The Slatest

Five Former Madoff Employees Found Guilty of Fraud, Conspiracy for Ponzi Scheme

George Perez, right, a computer engineer who was found guilty of knowingly aiding Bernard Madoff in one of the biggest Ponzi schemes in history, leaves federal court on March 24 in New York City.

Photo by Michael Nagle/Getty Images

On Monday, a federal jury found five former employees of Bernie Madoff guilty of conspiracy and securities fraud for helping the disgraced financier run the biggest Ponzi scheme in U.S. history. The trial of the former aides at Madoff’s securities firm lasted more than five months—one of the longest ever in the Manhattan federal court—and, according to Reuters, “while there was little dispute that various defendants engaged in activities such as backdating fake trades and creating false documents, the case turned on whether they knew at the time that they were aiding Madoff’s fraud.”

The federal jury rejected the defense that the employees were also scammed by Madoff, who is currently serving a 150-year term for the Ponzi scheme that defrauded investors out of more than $17 billion. “These five defendants played crucial roles in constructing and maintaining the house of cards that was the Madoff investment fraud,” U.S. Attorney Preet Bharara said in a statement. “The scheme these defendants helped perpetrate cost innumerable investors their life savings. Now it likely will cost the defendants their freedom.”

Madoff did not cooperate with prosecutors during the trial. The convictions, Bloomberg reports, signal “a major victory for the U.S. government, coming in the only criminal trial brought in the five years since the scam was revealed.” 

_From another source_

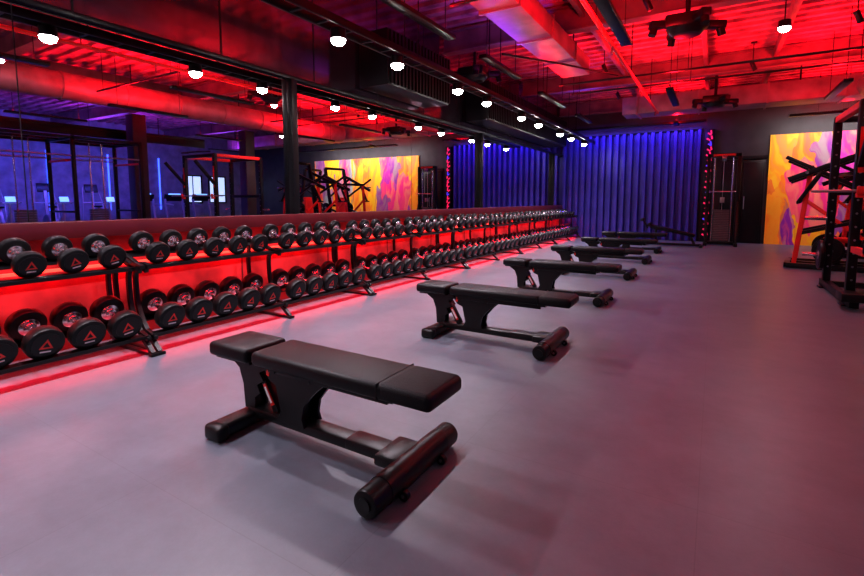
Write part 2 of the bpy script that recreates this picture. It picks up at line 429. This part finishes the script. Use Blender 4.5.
area('blue_zone_wash', (7.4, 6, 3.25), .3, 9, 750, (.1,.1,1), (0, math.radians(-48), 0))
b = MB(); b.box((7.35, 6, 3.34), (.36, 9.1, .08), M_black, bev=.006); b.box((7.2, 6, 3.22), (.02, 9.1, .3), M_black)
for yy in (2.6, 9): b.box((7.35, yy, 3.65), (.02,.02,.6), M_black)
b.obj('zone_light_bar')

# ------------------------------------------------------------------ weight bench
def bench_mesh():
    b = MB()
    zt = .45
    b.box((-.535, 0, zt-.04), (.31, .27, .075), M_pad, bev=.022, seg=3)
    b.box((.18, 0, zt-.037), (1.05, .28, .072), M_pad, bev=.024, seg=3)
    b.box((.575, 0, zt-.0355), (.25, .283, .073), M_pad2, bev=.024, seg=3)
    b.box((.445, 0, zt-.036), (.006, .284, .074), M_rubber, bev=.002)
    b.box((-.535, 0, zt-.085), (.27, .2, .015), M_black); b.box((.1, 0, zt-.082), (.8, .2, .015), M_black)
    for s in (-1, 1): b.beam((-.3, s*.055, zt-.1), (.45, s*.055, zt-.1), .03, .035, M_black)
    b.box((.01, 0, .075), (1.02, .095, .05), M_black, bev=.012)
    b.box((.36, 0, .082), (.34, .11, .05), M_black, bev=.012)
    b.box((-.49, 0, .045), (.11, .50, .07), M_black, bev=.018, seg=3)
    for s in (-1, 1): b.box((-.49, s*.235, .04), (.125, .07, .08), M_rubber, bev=.02, seg=3)
    b.cyl((.53, -.325, .06), (.53, .325, .06), .056, M_rubber, 28, bev=.01)
    b.cyl((.53, -.22, .06), (.53, .22, .06), .059, M_black, 28)
    for s in (-1, 1): b.cyl((.53, s*.326, .06), (.53, s*.332, .06), .03, M_black, 16)
    b.box((.46, 0, .088), (.13, .2, .05), M_black, bev=.012)
    for s in (-1, 1):
        b.cyl((.592, s*.15-.012, .025), (.592, s*.15+.012, .025), .023, M_rubber, 18, bev=.004)
        b.box((.575, s*.15, .037), (.04, .012, .026), M_black)
        b.cyl((.592, s*.15-.015, .025), (.592, s*.15+.015, .025), .008, M_steel, 10)
    prof = [(-.25,.09),(-.06,.09),(-.075,.13),(-.06,.2),(0,.27),(.07,.33),(.09,.385),(-.31,.385),(-.33,.33),(-.3,.29),(-.25,.27),(-.235,.2),(-.22,.14)]
    b.prism(prof, -.062, -.046, M_black); b.prism(prof, .046, .062, M_black)
    b.box((-.15, 0, .24), (.09, .09, .3), M_black, bev=.008)
    b.cyl((-.02,-.075,.345), (-.02,.075,.345), .018, M_black, 14)
    b.cyl((-.26,-.075,.345), (-.26,.075,.345), .018, M_black, 14)
    lad = [(-.52,.09),(-.44,.09),(-.44,.16),(-.40,.19),(-.42,.23),(-.37,.26),(-.40,.3),(-.34,.33),(-.36,.375),(-.63,.375),(-.62,.34),(-.56,.30),(-.53,.22)]
    b.prism(lad, -.042, -.03, M_black); b.prism(lad, .03, .042, M_black)
    b.beam((-.48, 0, .08), (-.52, 0, .37), .055, .05, M_black)
    b.beam((-.30, 0, .1), (-.42, 0, .30), .05, .04, M_black)
    b.box((-.345, -.03, .19), (.022, .006, .12), M_red, rot=(0, -.54, 0)); b.box((-.345, -.034, .19), (.014, .004, .09), M_white, rot=(0,-.54,0))
    b.box((-.30, -.064, .345), (.02, .004, .07), M_red, rot=(0,.2,0))
    return b.mesh('weight_bench')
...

Here’s more from Bloomberg on the defendants:

The defendants are Annette Bongiorno, who ran the investment advisory unit at the center of the fraud; Joann Crupi, who managed large accounts; Daniel Bonventre, the ex-operations chief of Madoff’s broker-dealer; and computer programmers George Perez and Jerome O’Hara, accused of automating the scam as it grew rapidly in the 1990s.